Robin Williams, 1951-2014

I was on a film set with Robin Williams once, working as a dance extra on his movie “Bicentennial Man.” It was a disastrous night of shooting. Already behind schedule, the lighting set the sprinkler system off at San Francisco’s City Hall, where we were filming. It flooded the set and delayed us yet hours more. Sometime in the middle of the night Williams tried to boost morale among the hundreds of extras by walking among us, shaking hands, and making wisecracks about the ladies’ wacky sci-fi costumes and hairstyles.

The powerful plays goes on, but without his verses. — CC

7 Comments on "Robin Williams, 1951-2014"

  1. Waldo Walters | August 12, 2014 at 3:10 am |

    I saw him perform live once, at a little comedy club in S.F. He wasn’t on the bill and was just sitting anonymously in the back of the audience til he started heckling the comic onstage in a silly voice. This went on for quite a while til people figured out it wasn’t just some random but hilarious drunk. Then Robin went onstage with the other comic, an old friend, and they did 15-20 minutes of off-the-cuff, dazzling, genius comedy.

    He was a Bay Area hippie all the way but he looked great in prep attire, onscreen and off.

  2. I will never forget this show in 07

  3. G. Bruce Boyer | August 12, 2014 at 12:45 pm |

    A warm, sobering tribute among all the talking head’s babble.

  4. A.E.W. Mason | August 12, 2014 at 2:36 pm |

    Thank you for this post.

    It is a very sad time. I suppose only those who have earnestly attempted suicide (if indeed it was that) know what it is like to feel that the only way out is to end one’s life. Prolonged mental pain, as someone observed, can in some cases be more difficult to bear than physical pain. He must have been in terrible pain.

    He had real genius. I’m inclined to believe he was the nice and generous human being that so many have described. He sure seemed like it to me.

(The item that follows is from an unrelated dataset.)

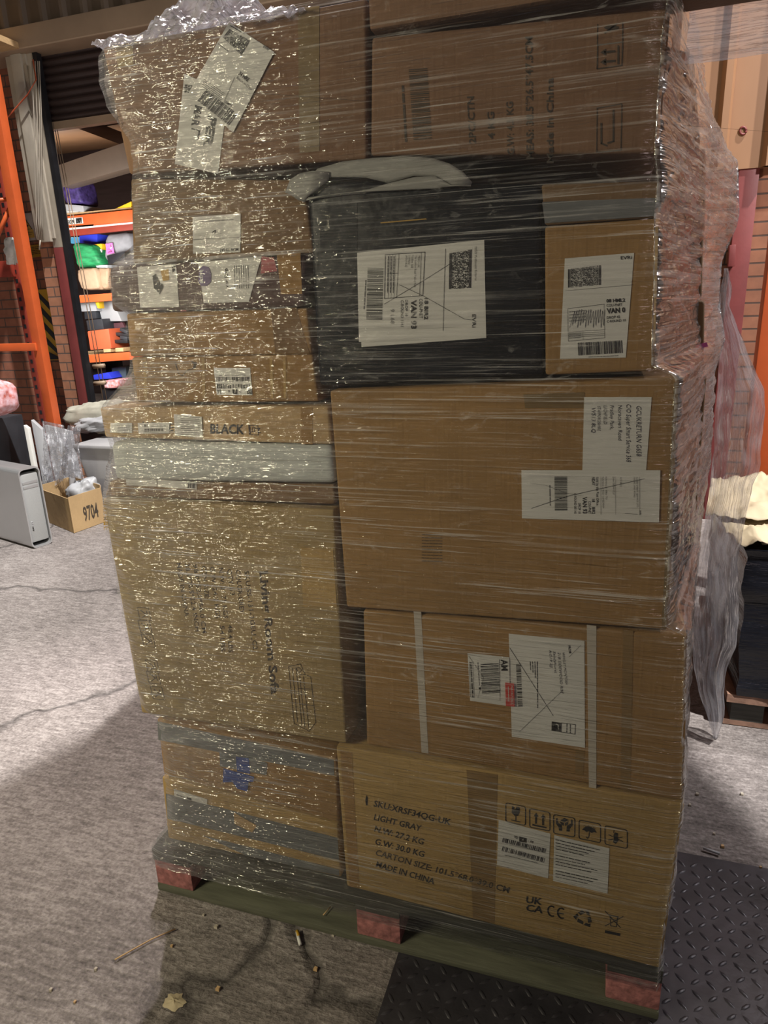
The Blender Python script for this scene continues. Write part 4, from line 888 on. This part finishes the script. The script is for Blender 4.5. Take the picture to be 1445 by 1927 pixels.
for n_, (za, zb_) in enumerate(((398, 386), (556, 547), (668, 660))):
    za = at(150, za, RY).z; mb = MB(); mb.box(at(60, 500, RY).x, at(330, 500, RY).x, RY + .05, RY + .9, za - .02, za); build('shelf_board', mb, M['wood_new'], sr)
G = 'goods on the store shelving'
k = K(100, 320, 8.0267)
bx = lambda n, p, mt, lab, cat, d=.35, Y=RY + .02, bev=.01: blockx(n, KK(k, *p), Y, d, mt, lab, cat, bev, G)
bg = lambda n, p, mt, lab, cat, d=.35, Y=RY + .02, r=.12, sq=3, sd=1: tag(bag(n, KK(k, *p), Y, d, mt, lab, cat, r, sq, sd), None, None, G)
bx('storage_tub', [(140, 510), (450, 535), (465, 640), (160, 600)], 'white_plastic', 'white tub under the violet sack on the top store shelf', 'tub', Y=RY + .05)
bx('paper_stack', [(180, 605), (380, 625), (400, 690), (190, 705)], 'paper', 'stack of white papers under the white tub', 'papers', Y=RY + .06)
bg('sack', [(70, 75), (330, 100), (425, 520), (150, 500)], 'violet', 'dark violet sack on top of the white tub', 'sack', Y=RY + .05, r=.06, sq=6)
bx('carton', [(915, 580), (1085, 500), (1180, 490), (1180, 625), (915, 625)][:4] and [(915, 590), (1180, 470), (1180, 625), (915, 630)], 'yellow', 'yellow carton on the top store shelf', 'carton', Y=RY + .06)
bx('folder', [(480, 640), (560, 615), (640, 640), (640, 670)], 'blue', 'small blue folder on the top store shelf', 'folder', .2, RY + .06, .003)
bx('envelope', [(690, 628), (835, 640), (800, 660), (700, 645)], 'paper_cream', 'cream envelope lying on the top store shelf', 'envelope', .2, RY + .05, .002)
bx('crate', [(390, 985), (670, 965), (665, 1130), (400, 1130)], 'blue', 'blue crate behind the green sack', 'crate', Y=RY + .3)
bx('crate', [(255, 1015), (395, 1010), (410, 1120), (265, 1110)], 'sky', 'light blue crate at the left end of the second store shelf', 'crate', Y=RY + .32)
bg('sack', [(260, 1095), (580, 1115), (720, 1440), (330, 1475)], 'green', 'green striped sack on the second store shelf', 'sack', r=.1, sq=5, sd=4)
bx('cushion', [(575, 1120), (735, 1105), (730, 1390), (640, 1300)], 'yellow', 'yellow and white striped pack between green sack and grey bag', 'pack', .3, RY + .15, .02)
bx('pack_band', [(612, 1205), (730, 1195), (728, 1285), (640, 1285)], 'paper', 'white band of the yellow striped pack', 'pack', .02, RY + .13, .004)
g_ = bg('bag', [(740, 950), (1180, 920), (1180, 1420), (730, 1420)], 'grey_fab', 'grey bag with pink and white patch on the second store shelf', 'bag', r=.06, sq=4, sd=9)
J = Ink(RY - .01, k); J.poly([(790, 1115), (895, 1098), (925, 1255), (810, 1275)], 7); J.stroke([(812, 1150), (878, 1135), (870, 1180), (822, 1190), (885, 1225), (832, 1240), (815, 1190)], 18, 6); put('patch', J, g_)
bx('case', [(805, 1290), (1080, 1225), (1080, 1400), (830, 1425)], 'black_metal', 'black case in front of the grey bag', 'case', .1, RY - .13)
bg('paper_bag', [(330, 1490), (640, 1470), (720, 1800), (400, 1820)], 'brown_bag', 'crumpled brown paper bag above the second orange beam', 'bag', r=.1, sq=6, sd=12)
bg('paper_bag', [(640, 1480), (820, 1470), (820, 1790), (720, 1800)], 'brown_bag', 'second brown bag beside the crumpled paper bag', 'bag', r=.1, sq=6, sd=15, Y=RY + .06)
bx('pack', [(640, 1435), (820, 1430), (820, 1478), (650, 1475)], 'white_plastic', 'flat white pack on top of the brown bags', 'pack', .3, RY + .08, .01)
k = K(130, 540, 8.0308)
bx('white_box', [(150, 200), (385, 195), (420, 365), (180, 375)], 'white_plastic', 'white box hanging below the second orange beam', 'box', Y=RY + .25)
bx('white_box', [(410, 190), (640, 180), (800, 520), (500, 520)], 'white_plastic', 'large white box behind the dark cases', 'box', Y=RY + .35)
bx('funnel', [(378, 198), (440, 195), (455, 330), (425, 320)], 'yellow', 'orange funnel tip between the two white boxes', 'funnel', .1, RY + .12, .01)
bx('case', [(225, 375), (400, 365), (415, 480), (235, 490)], 'dark_grey', 'small dark case under the left white box', 'case', Y=RY + .3)
bx('case', [(255, 505), (495, 480), (525, 640), (280, 660)], 'dark_grey', 'dark grey case standing on the orange bin', 'case', Y=RY + .2)
bx('storage_bin', [(275, 670), (595, 630), (640, 930), (320, 955)], 'orange_bin', 'orange bin on the third store shelf', 'bin')
bx('board', [(540, 560), (800, 530), (860, 640), (610, 780)], 'maroon', 'maroon board leaning behind the binders', 'board', .05, RY + .4)
for i in range(4):
    bx('binder', [(620 + (i % 2) * 150, 800 - i * 62), (880, 800 - i * 45), (880, 850 - i * 45), (610 + (i % 2) * 150, 850 - i * 62)], 'dark_grey' if i % 2 else 'black_metal', ['black binder with striped pages, lowest beside the orange bin', 'dark grey binder resting on the lowest binder', 'black binder third up beside the orange bin', 'topmost dark grey binder beside the orange bin'][i], 'binder', .25, RY + .1 + .02 * i, .006)
for i in range(2):
    bx('timber_block', [(515 + i * 180, 935 - i * 12), (625 + i * 190, 932 - i * 12), (630 + i * 190, 985 - i * 8), (520 + i * 180, 990 - i * 8)], 'wood_new', ['left timber block on the third store shelf', 'right timber block on the third store shelf'][i], 'timber', .2, RY + .03, .004)
bx('tote', [(360, 1330), (590, 1290), (650, 1385), (375, 1405)], 'blue', 'bright blue tote under the third orange beam', 'tote', Y=RY + .1)
bx('crate', [(640, 1220), (860, 1200), (860, 1400), (650, 1410)], 'tape_teal', 'dark green crate behind the blue tote', 'crate', Y=RY + .3)
bx('case', [(330, 1190), (540, 1130), (560, 1300), (360, 1320)], 'black_metal', 'black case above the blue tote', 'case', Y=RY + .35)
bg('bag', [(470, 1420), (720, 1400), (720, 1540), (500, 1545)], 'print_bag', 'pink and orange printed bag near the store floor', 'bag', r=.1, sq=5, sd=21)
bx('case', [(490, 1550), (720, 1545), (720, 1900), (520, 1900)], 'black_metal', 'black case under the printed bag', 'case', Y=RY + .1)

# clutter by the wall
def floorbox(name, px_tl, px_tr, Y, d, mat, lab, cat, bevel=.01):
    a, b_ = at(*px_tl, Y), at(*px_tr, Y); mb = MB(); lo_ = [Vector((a.x, Y, 0.002)), Vector((b_.x, Y, .002))]
    q = [a, b_, lo_[1], lo_[0]]; mb.hexa(q, [p + Vector((0, d, 0)) for p in q]); return tag(build(name, mb, M[mat], None, bevel=bevel), lab, cat)
c1 = at(42, 779, 2.95); c0 = Vector((c1.x, 2.45, c1.z)); mb = MB(); mb.box(c1.x - .5, c1.x, 2.45, 2.95, .002, c1.z); cab = tag(build('steel_cabinet', mb, M['dark_grey'], bevel=.01), 'dark grey steel cabinet behind the silver computer tower', 'cabinet')
bag('printed_bag', [(-70, 712), (-6, 724), (2, 782), (-60, 795)], 2.5, .2, 'print_bag', 'colourful printed bag standing on the dark steel cabinet', 'bag', .08, 4, 5)
# silver computer tower
tw = [gnd(62, 1034), gnd(100, 1022)]; H_ = at(72, 876, tw[1].y).z
pc = tag(empty('computer_tower', (tw[0].x - .24, (tw[0].y + tw[1].y) / 2, 0)), 'silver aluminium computer tower with open handle frames, at left', 'computer tower')
ax = (tw[1] - tw[0]).normalized(); dx_ = Vector((-ax.y, ax.x, 0)); wd = (tw[1] - tw[0]).length; L3 = .46
def lp(u, v, w): return tw[0] + ax * u + dx_ * w + Vector((0, 0, v))
r = .03; loop = []
for cu, cv, a0 in ((wd - r, H_ - r, 0), (r, H_ - r, 90), (r, r + .002, 180), (wd - r, r + .002, 270)):
    for t in range(6): a = math.radians(a0 + 18 * t); loop.append((cu + r * math.cos(a), cv + r * math.sin(a)))
inn = [(wd / 2 + (u - wd / 2) * .90, H_ / 2 + (v - H_ / 2) * .965) for u, v in loop]
mb = MB(); n_ = len(loop)
vs = [lp(u, v, 0) for u, v in loop] + [lp(u, v, L3) for u, v in loop] + [lp(u, v, 0) for u, v in inn] + [lp(u, v, L3) for u, v in inn]; fs = []
for i in range(n_):
    j = (i + 1) % n_; fs += [(i, j, n_ + j, n_ + i), (2 * n_ + j, 2 * n_ + i, 3 * n_ + i, 3 * n_ + j), (j, i, 2 * n_ + i, 2 * n_ + j), (n_ + i, n_ + j, 3 * n_ + j, 3 * n_ + i)]
mb.mesh(vs, fs, 0, False); build('shell', mb, M['alu'], pc)
mb = MB(); q = [lp(wd * .07, H_ * .93, .012), lp(wd * .93, H_ * .93, .012), lp(wd * .93, H_ * .07, .012), lp(wd * .07, H_ * .07, .012)]; mb.hexa(q, [p + dx_ * (L3 - .03) for p in q]); build('front_panel', mb, M['alu_mesh'], pc, bevel=.012)
for z in (.80, .745):
    mb = MB(); q = [lp(wd * .14, H_ * z + .018, .010), lp(wd * .86, H_ * z + .018, .010), lp(wd * .86, H_ * z, .010), lp(wd * .14, H_ * z, .010)]; mb.hexa(q, [p + dx_ * .003 for p in q]); build('drive_slot', mb, M['alu'], pc, bevel=.002)
for i in range(5):
    mb = MB(); c_ = lp(wd * .24, H_ * (.33 - i * .025), .0115); mb.tube([c_ - dx_ * .003, c_ + dx_ * .002], .0045, 8); build('port', mb, M['black_metal'] if i > 2 else M['white_plastic'], pc)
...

  5. AEWM: I had the surprise pleasure of sitting next to him on a flight from LAX-SFO years ago. Very pleasant, soft spoken and eager to get back home to the Bay Area.

  6. Very interesting, M. Arthur. Please share more if you wish. Must’ve been shocking to see him walk down the aisle and sit next to you, or for you to look for your seat, only to find Robin Williams in the one next to it. How did you break the ice?

  7. Yes, I took the aisle seat and he was against the window. I say against the window because he was looking pretty tired and was gonna snooze. I gave him the same greeting I give any person in a seat next to me. A simple, “How ya doing?”. A few more casual exchanges about the Bay Area and that was the extent of it.